The reason why I call such a rough-as-hell backstory token… is that, well, it is! Shinra even notes on the fact that she’s not the only one with shit in her past relating to combustion, but in a way that doesn’t make it needlessly meta so that we’re not thrown out of the immersion.
3. It’s all in your head! Push through!
This was what went through MY head when we learned about Shinra’s ability to withstand Hibana’s hypnosis-esque ability. Shinra seems to believe that Hibana’s diluting of his blood vessels and other messing with his bodily functions in order to cause severe slow-down is just “all in his head” and so he can overcome it. So naturally, I immediately thought about whenever my Youtube personal trainers yell at me to move past the pain because it’s all in my head. Damn it Shinra, that’s not how it works!
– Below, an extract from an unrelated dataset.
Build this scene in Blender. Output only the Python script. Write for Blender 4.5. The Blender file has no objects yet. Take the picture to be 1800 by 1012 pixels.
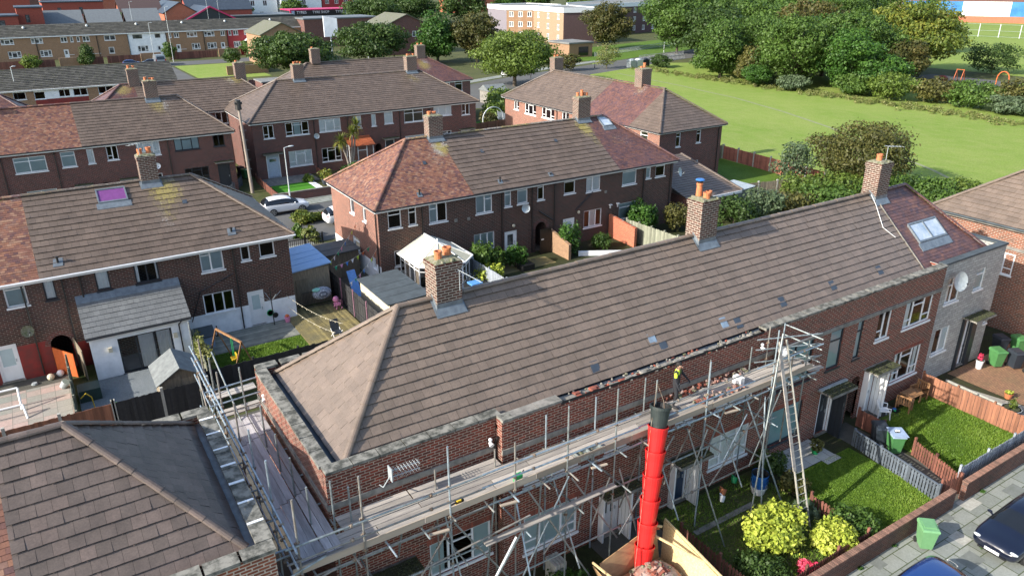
import bpy, bmesh, math, random
import numpy as np
from mathutils import Vector, Matrix
S = bpy.context.scene
COL = S.collection
rad = math.radians
random.seed(5)
# ---------------------------------------------------------------- camera, world, sun, exposure
cam = bpy.data.cameras.new("camera"); camo = bpy.data.objects.new("camera", cam); COL.objects.link(camo); S.camera = camo
cam.lens = 26.46; cam.sensor_width = 36; cam.clip_end = 3000; cam.clip_start = .5
YAW, PITCH, ROLL = rad(32.23), rad(22.59), rad(-.27)
_f = Vector((math.sin(YAW)*math.cos(PITCH), math.cos(YAW)*math.cos(PITCH), -math.sin(PITCH)))
_x = Vector((math.cos(YAW), -math.sin(YAW), 0)); _u = _x.cross(_f)
_X = _x*math.cos(ROLL)+_u*math.sin(ROLL); _U = -_x*math.sin(ROLL)+_u*math.cos(ROLL)
mw = Matrix.Identity(4)
for i in range(3): mw[i][0] = _X[i]; mw[i][1] = _U[i]; mw[i][2] = -_f[i]
mw[2][3] = 20.0
camo.matrix_world = mw
W = bpy.data.worlds.new("World"); S.world = W; W.use_nodes = True
SUN_EL, SUN_AZ = rad(28), rad(-2)          # azimuth: from -x, swung a little towards +y (street fronts stay in open shade)
sd = Vector((-math.cos(SUN_EL)*math.cos(SUN_AZ), -math.cos(SUN_EL)*math.sin(SUN_AZ), math.sin(SUN_EL)))  # towards the sun
nt = W.node_tree; bg = nt.nodes['Background']; sky = nt.nodes.new('ShaderNodeTexSky'); sky.sky_type = 'NISHITA'
sky.sun_disc = False; sky.sun_elevation = SUN_EL; sky.sun_rotation = math.atan2(sd.x, sd.y); sky.dust_density = 1.5; sky.air_density = 1.0
nt.links.new(sky.outputs[0], bg.inputs[0]); bg.inputs[1].default_value = .15
sl = bpy.data.lights.new("sun", 'SUN'); sl.energy = 4.0; sl.angle = rad(.5); sl.color = (1, .95, .86)
slo = bpy.data.objects.new("sun", sl); COL.objects.link(slo); slo.rotation_euler = sd.to_track_quat('Z', 'Y').to_euler()
S.view_settings.view_transform = 'Standard'; S.view_settings.look = 'None'; S.view_settings.exposure = 1.1; S.view_settings.gamma = 1
S.render.engine = 'CYCLES'
S.cycles.max_bounces = 5; S.cycles.transparent_max_bounces = 12
# ---------------------------------------------------------------- materials
def L3(c, a=1): return (c[0], c[1], c[2], a)
def newmat(name):
    m = bpy.data.materials.new(name); m.use_nodes = True; nt = m.node_tree
    return m, nt, nt.nodes['Principled BSDF']
def N(nt, t, **kw):
    n = nt.nodes.new(t)
    for k, v in kw.items(): setattr(n, k, v)
    return n
def mixc(nt, fac, a, b, mode='MIX'):
    n = N(nt, 'ShaderNodeMix', data_type='RGBA', blend_type=mode)
    for s, v in ((0, fac), (6, a), (7, b)):
        if isinstance(v, (int, float)): n.inputs[s].default_value = v
        elif isinstance(v, tuple): n.inputs[s].default_value = L3(v)
        else: nt.links.new(v, n.inputs[s])
    return n.outputs[2]
def noise(nt, scale, detail=4, rough=.6, vec=None, stretch=None):
    n = N(nt, 'ShaderNodeTexNoise'); n.inputs['Scale'].default_value = scale; n.inputs['Detail'].default_value = detail; n.inputs['Roughness'].default_value = rough
    if vec is None:
        vec = N(nt, 'ShaderNodeTexCoord').outputs['Object']
    if stretch:
        mp = N(nt, 'ShaderNodeMapping'); mp.inputs['Scale'].default_value = stretch; nt.links.new(vec, mp.inputs[0]); vec = mp.outputs[0]
    nt.links.new(vec, n.inputs['Vector'])
    return n.outputs[0]
def ramp(nt, fac, a, b):
    n = N(nt, 'ShaderNodeMapRange'); n.inputs[1].default_value = a; n.inputs[2].default_value = b; nt.links.new(fac, n.inputs[0]); return n.outputs[0]
def bump(nt, b, h, strength=.3, dist=.02):
    n = N(nt, 'ShaderNodeBump'); n.inputs['Strength'].default_value = strength; n.inputs['Distance'].default_value = dist
    nt.links.new(h, n.inputs['Height']); nt.links.new(n.outputs[0], b.inputs['Normal'])
def simple(name, c1, c2=None, rough=.6, metal=0, ns=6, bp=0, lo=.35, hi=.65, stretch=None, tint=False, spec=.5, coat=0):
    m, nt, b = newmat(name)
    b.inputs['Roughness'].default_value = rough; b.inputs['Metallic'].default_value = metal; b.inputs['Specular IOR Level'].default_value = spec
    b.inputs['Coat Weight'].default_value = coat; b.inputs['Coat Roughness'].default_value = .05
    if c2 is None: c2 = tuple(x*.8 for x in c1)
    f = noise(nt, ns, 5, .65, stretch=stretch); f2 = ramp(nt, f, lo, hi)
    col = mixc(nt, f2, c1, c2)
    if tint:
        at = N(nt, 'ShaderNodeAttribute', attribute_name='t'); mr = ramp(nt, at.outputs['Fac'], 0, 1); mr.node.inputs[3].default_value = .72; mr.node.inputs[4].default_value = 1.3
        col = mixc(nt, 1.0, col, mr, 'MULTIPLY')
    nt.links.new(col, b.inputs['Base Color'])
    if bp: bump(nt, b, f, bp)
    m.diffuse_color = L3(c1); return m
def facade_vec(nt):
    tc = N(nt, 'ShaderNodeTexCoord'); s = N(nt, 'ShaderNodeSeparateXYZ'); nt.links.new(tc.outputs['Object'], s.inputs[0])
    a = N(nt, 'ShaderNodeMath', operation='ADD'); nt.links.new(s.outputs[0], a.inputs[0]); nt.links.new(s.outputs[1], a.inputs[1])
    c = N(nt, 'ShaderNodeCombineXYZ'); nt.links.new(a.outputs[0], c.inputs[0]); nt.links.new(s.outputs[2], c.inputs[1])
    return c.outputs[0], tc.outputs['Object'], s.outputs[2]
def brick(name, c1, c2, mortar, msize=.016, bw=.29, bh=.1, dirt=(.05,.045,.04), damt=.45, stain=None):
    m, nt, b = newmat(name); v, oc, z = facade_vec(nt)
    t = N(nt, 'ShaderNodeTexBrick'); nt.links.new(v, t.inputs['Vector'])
    t.inputs['Color1'].default_value = L3(c1); t.inputs['Color2'].default_value = L3(c2); t.inputs['Mortar'].default_value = L3(mortar)
    t.inputs['Scale'].default_value = 1; t.inputs['Mortar Size'].default_value = msize; t.inputs['Brick Width'].default_value = bw; t.inputs['Row Height'].default_value = bh; t.inputs['Bias'].default_value = 0
    n1 = ramp(nt, noise(nt, 1.1, 6, .7, oc), .42, .75); n2 = ramp(nt, noise(nt, 9, 3, .6, oc), .3, .8)
    col = mixc(nt, 1.0, t.outputs[0], mixc(nt, n2, (.72,.72,.72), (1.2,1.16,1.12)), 'MULTIPLY')
    fm = N(nt, 'ShaderNodeMath', operation='MULTIPLY'); nt.links.new(n1, fm.inputs[0]); fm.inputs[1].default_value = damt
    col = mixc(nt, fm.outputs[0], col, dirt)
    if stain: # efflorescence
        n3 = ramp(nt, noise(nt, .9, 5, .7, oc), .6, .72); g = N(nt, 'ShaderNodeMath', operation='MULTIPLY'); nt.links.new(n3, g.inputs[0]); g.inputs[1].default_value = .5; col = mixc(nt, g.outputs[0], col, stain)
    nt.links.new(col, b.inputs['Base Color']); b.inputs['Roughness'].default_value = .85; b.inputs['Specular IOR Level'].default_value = .25
    bump(nt, b, t.outputs['Fac'], -.4, .01); return m
def stops(e, cols):
    e[0].position = 0; e[0].color = L3(cols[0]); e[1].position = 1; e[1].color = L3(cols[-1])
    for i in range(1, len(cols)-1): el = e.new(i/(len(cols)-1)); el.color = L3(cols[i])
def tilemat(name, cols, rough=.5, spec=.5, lich=(.27,.22,.07), streak=.35, moss=.0, grey=(.33,.31,.28), joint=True):
    m, nt, b = newmat(name)
    at = N(nt, 'ShaderNodeAttribute', attribute_name='t'); cr = N(nt, 'ShaderNodeValToRGB'); e = cr.color_ramp.elements
    stops(e, cols)
    nt.links.new(at.outputs['Fac'], cr.inputs[0])
    n1 = noise(nt, 1.3, 6, .7); col = mixc(nt, 1.0, cr.outputs[0], mixc(nt, ramp(nt, n1, .3, .7), (1-streak,)*3, (1+streak*.6,)*3), 'MULTIPLY')
    n2 = noise(nt, 22, 4, .7); col = mixc(nt, 1.0, col, mixc(nt, ramp(nt, n2, .3, .7), (.8,.8,.8), (1.15,1.15,1.15)), 'MULTIPLY')
    al = N(nt, 'ShaderNodeAttribute', attribute_name='l'); n3 = noise(nt, 9, 5, .8); sm = N(nt, 'ShaderNodeMath', operation='ADD'); nt.links.new(al.outputs['Fac'], sm.inputs[0]); nt.links.new(n3, sm.inputs[1])
    lf = ramp(nt, sm.outputs[0], .95, 1.15); n4 = ramp(nt, noise(nt, .6, 2, .5), .45, .55)
    col = mixc(nt, lf, col, mixc(nt, n4, lich, grey))
    if moss:
        n5 = ramp(nt, noise(nt, 5, 6, .75), .62-moss*.1, .68); col = mixc(nt, n5, col, (.07,.075,.03))
    nt.links.new(col, b.inputs['Base Color']); b.inputs['Roughness'].default_value = rough; b.inputs['Specular IOR Level'].default_value = spec
    bump(nt, b, n2, .15, .01); return m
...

Once I got over this, it did make for a pretty entertaining fight scene. Hibana’s pyrokinesis has the ability to create and control large bodies of flame to the point that she can change their colors and forms into a Sakura tree. Seeing the flames pulse through the Tree form is kind of stunning, and the way that the anime uses the light from this formation glitter over the room in little Sakura leaves makes for some terrific scene-setting. Plus, the way that Shinra seems to defy physics with his sheer willpower and seeing Hibana so shook by that very exciting storytelling.
4. The paths we take
We do start to see a little bit more of a power shift as we progress further into the fight, however. Hibana’s Sakura petals eventually converge around Shinra in a glowing pink prison which, again, looks terrific in animated form. But it does feel like a moment of genuine danger for Shinra where the show does happen to remind us that yes, Hibana is a trained-ass captain and Shinra is a rookie-ass newbie.
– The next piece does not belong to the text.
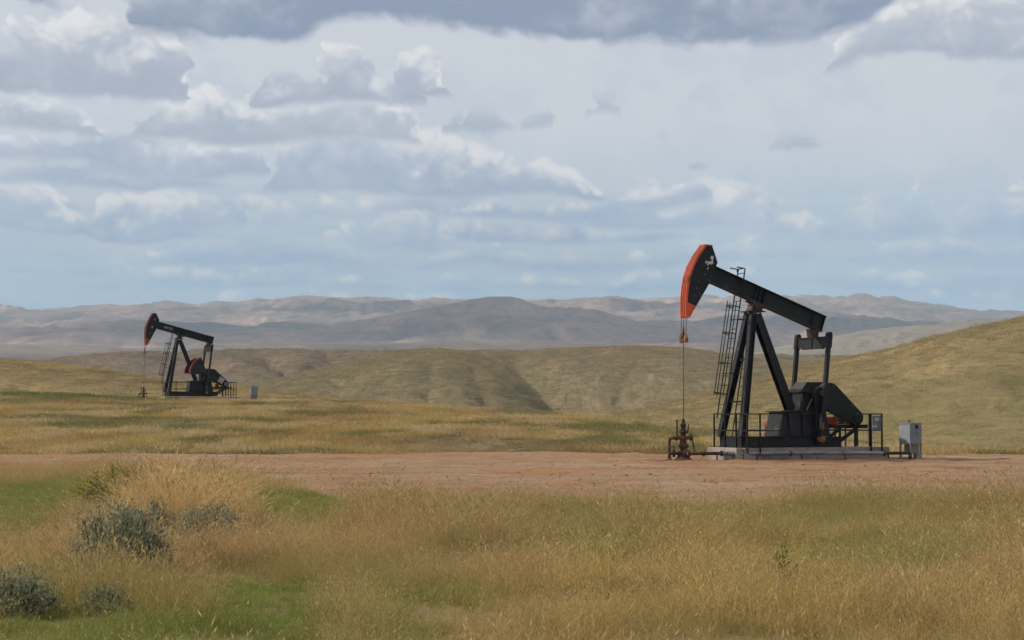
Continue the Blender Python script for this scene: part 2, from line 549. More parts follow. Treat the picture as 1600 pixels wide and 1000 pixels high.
def concrete_mat():
    m, N, b, _ = new_mat('concrete')
    p = N.new('ShaderNodeTexCoord').outputs['Object']
    n1 = N.noise(p, 2.0, 8.0, 0.62)
    n2 = N.noise(p, 22.0, 4.0, 0.6)
    n3 = N.noise(N.vmul(p, (1, 1, 0.25)), 5.0, 5.0, 0.6)
    c = N.mix(N.ramp(n1, 0.3, 0.7), (0.19, 0.155, 0.125), (0.31, 0.27, 0.23))
    c = N.mix(N.ramp(n3, 0.52, 0.75, 0, 0.55), c, (0.16, 0.095, 0.06))
    c = N.mix(N.ramp(n2, 0.55, 0.75, 0, 0.4), c, (0.18, 0.16, 0.14))
    N.l.new(c, b.inputs['Base Color'])
    b.inputs['Roughness'].default_value = 0.9
    bump(N, b, n2, 0.4, 0.01)
    return m


M['concrete'] = concrete_mat()


def hill_mat(name, cols, scale, streak=(1, 1, 1), bumpd=0.5, speck=0.35, thr=(0.42, 0.58)):
    """dry prairie: patches of three grass colours, scale in metres of the largest patches"""
    m, N, b, _ = new_mat(name)
    geo = N.new('ShaderNodeNewGeometry')
    p = N.vmul(geo.outputs['Position'], streak)
    a = N.noise(p, 1.0 / scale, 7.0, 0.6, 0.6)
    c2 = N.noise(N.vadd(p, (531, 77, 13)), 3.1 / scale, 7.0, 0.62, 0.4)
    fn = N.noise(p, 22.0 / scale, 6.0, 0.65)
    sp = N.new('ShaderNodeSeparateXYZ')
    N.l.new(geo.outputs['True Normal'], sp.inputs[0])
    steep = N.ramp(sp.outputs[2], 0.97, 0.82)
    c = N.mix(N.ramp(a, *thr), cols[0], cols[1])
    c = N.mix(N.math('MULTIPLY', N.ramp(c2, 0.50, 0.66), N.math('MULTIPLY_ADD', steep, 0.5, 0.45)), c, cols[2])
    c = N.mix(N.ramp(fn, 0.47, 0.62, 0.0, speck), c, cols[3])
    c = N.mix(N.ramp(fn, 0.47, 0.36, 0.0, speck * 0.6), c, cols[2])
    N.l.new(c, b.inputs['Base Color'])
    b.inputs['Roughness'].default_value = 0.95
    b.inputs['Specular IOR Level'].default_value = 0.15
    bump(N, b, fn, 0.6, bumpd)
    return m


P1_XY = ((1067 - 800) / F_PX * 50.3, 50.3)


def dirt_mat(name='red_dirt', warm=1.0):
    m, N, b, _ = new_mat(name)
    geo = N.new('ShaderNodeNewGeometry')
    p = geo.outputs['Position']
    a = N.noise(p, 0.12, 6.0, 0.6)
    t = N.noise(N.vmul(p, (0.12, 0.9, 1)), 0.9, 6.0, 0.6)          # ruts along the road
    f = N.noise(p, 7.0, 7.0, 0.68)
    g = N.noise(p, 38.0, 4.0, 0.6)
    c = N.mix(N.ramp(a, 0.36, 0.64), (0.315, 0.218, 0.140), (0.315, 0.175, 0.090))
    c = N.mix(N.ramp(t, 0.46, 0.70, 0, 0.8), c, (0.23, 0.112, 0.058))
    c = N.mix(N.ramp(t, 0.44, 0.28, 0, 0.6), c, (0.42, 0.295, 0.185))
    c = N.mix(N.ramp(f, 0.50, 0.68, 0, 0.65), c, (0.17, 0.095, 0.06))
    c = N.mix(N.ramp(g, 0.58, 0.75, 0, 0.5), c, (0.40, 0.30, 0.225))
    # oily ground round the wellhead and along the slab
    def stain(cx, cy, rx, ry):
        v = N.vmul(N.vadd(p, (-cx, -cy, 0)), (1 / rx, 1 / ry, 0))
        ln = N.new('ShaderNodeVectorMath', operation='LENGTH')
        N.l.new(v, ln.inputs[0])
        return N.ramp(N.math('MULTIPLY_ADD', f, 0.9, ln.outputs['Value']), 1.45, 0.85, 0.0, 0.75)
    c = N.mix(stain(P1_XY[0], P1_XY[1] - 0.2, 1.6, 1.5), c, (0.085, 0.05, 0.034))
    c = N.mix(stain(P1_XY[0] + 4.8, P1_XY[1] - 1.5, 4.2, 2.2), c, (0.15, 0.082, 0.05))
    N.l.new(c, b.inputs['Base Color'])
    b.inputs['Roughness'].default_value = 0.95
    b.inputs['Specular IOR Level'].default_value = 0.1
    h = N.math('ADD', N.math('MULTIPLY', f, 0.6), N.math('MULTIPLY_ADD', g, 0.25, N.math('MULTIPLY', t, 1.2)))
    bump(N, b, h, 1.0, 0.14)
    return m


M['dirt'] = dirt_mat()
M['soil'] = hill_mat('thatch_soil', [(0.17, 0.13, 0.065), (0.12, 0.105, 0.045), (0.20, 0.14, 0.085), (0.10, 0.08, 0.045)], 5.0, bumpd=0.05)
GOLD, OLIVE, BROWN, DARK = (0.235, 0.175, 0.080), (0.135, 0.125, 0.050), (0.21, 0.145, 0.085), (0.10, 0.085, 0.042)
M['hill_left'] = hill_mat('hill_left_grass', [(0.165, 0.122, 0.054), (0.25, 0.172, 0.075), (0.125, 0.108, 0.048), (0.10, 0.078, 0.04)], 14, (0.6, 0.25, 2), 0.25, 0.6)
M['hill_right'] = hill_mat('hill_right_grass', [(0.150, 0.122, 0.050), (0.205, 0.150, 0.066), (0.26, 0.185, 0.090), (0.095, 0.078, 0.034)], 22, (0.5, 0.22, 1.2), 0.3, 0.35)
M['hill_mid'] = hill_mat('hill_mid_grass', [(0.138, 0.118, 0.058), (0.180, 0.138, 0.070), (0.25, 0.178, 0.10), (0.092, 0.078, 0.042)], 36, (1.0, 0.16, 0.8), 0.8, 0.5)
M['hill_back'] = hill_mat('hill_back_grass', [(0.150, 0.108, 0.060), (0.110, 0.086, 0.046), (0.225, 0.145, 0.088), (0.070, 0.054, 0.033)], 60, (0.9, 0.25, 0.8), 1.2, 0.6)
M['plain'] = hill_mat('plain_grass', [(0.155, 0.112, 0.080), (0.10, 0.080, 0.058), (0.25, 0.172, 0.122), (0.070, 0.057, 0.044)], 320, (0.5, 0.5, 1), 2.0, 0.5)
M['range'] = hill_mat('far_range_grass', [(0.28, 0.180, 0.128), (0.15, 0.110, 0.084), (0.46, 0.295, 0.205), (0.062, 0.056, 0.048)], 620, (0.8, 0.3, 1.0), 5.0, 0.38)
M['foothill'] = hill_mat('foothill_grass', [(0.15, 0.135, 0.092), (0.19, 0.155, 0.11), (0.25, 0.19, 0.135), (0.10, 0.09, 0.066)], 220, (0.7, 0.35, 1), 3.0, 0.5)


# ------------------------------------------------------------------ terrain
def u_of(px):
    return (np.asarray(px, float) - 800) / F_PX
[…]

Before we can see these scathing petals set in on Shinra, however, there’s another flashback to the Cathedral. This time, it seems to be more of an omnipresent storytelling style so we don’t just get Hibana’s influence leading the story where she wants. We see a sweet moment as Hibana is acting as a mentor to the kids, showing off her Pyrokinesis in ways that light up the sky with fire shaped into glowing flowers. Iris is so enamored by this that we see her ask to see them again, to which Hibana promises yes but only when she becomes less shy. It sets up and rationalizes the pair’s dynamic in the show thus far, giving context to the way Hibana is so aggressively dominating to Iris but also setting precedent for a more benevolent relationship.
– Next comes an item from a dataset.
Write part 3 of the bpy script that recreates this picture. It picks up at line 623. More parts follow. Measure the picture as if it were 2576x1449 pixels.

5. Show me the flowers, senpai
We flip back to the present and Shinra, with his magical power of self-confidence, manages to withstand the sakura storm and preach more to Hibana about what it means to be a hero, which is kind of cutely naive. Hibana resists for a while but then actually starts to take in his words and buckle somewhat. I’m of two minds about this because, in the face of Shinra performing these miracle acts, it would definitely make someone question their life choices. Yet Hibana is such a strong personality and was played up so hard as a villain prior to this, that I feel a little let down by her bowing out so easily.
Regardless, we see her enamored by Shinra then proceeding to mansplain about how heroes don’t need precedent to be saved by others, which is a bit of a weird note to wind the episode down on. The actual ending is much sweeter, however, since Iris asks if she’s proven herself to have broken out of her shyness enough to see the flowers again, so Hibana makes pyrokinetic Irises. Aw.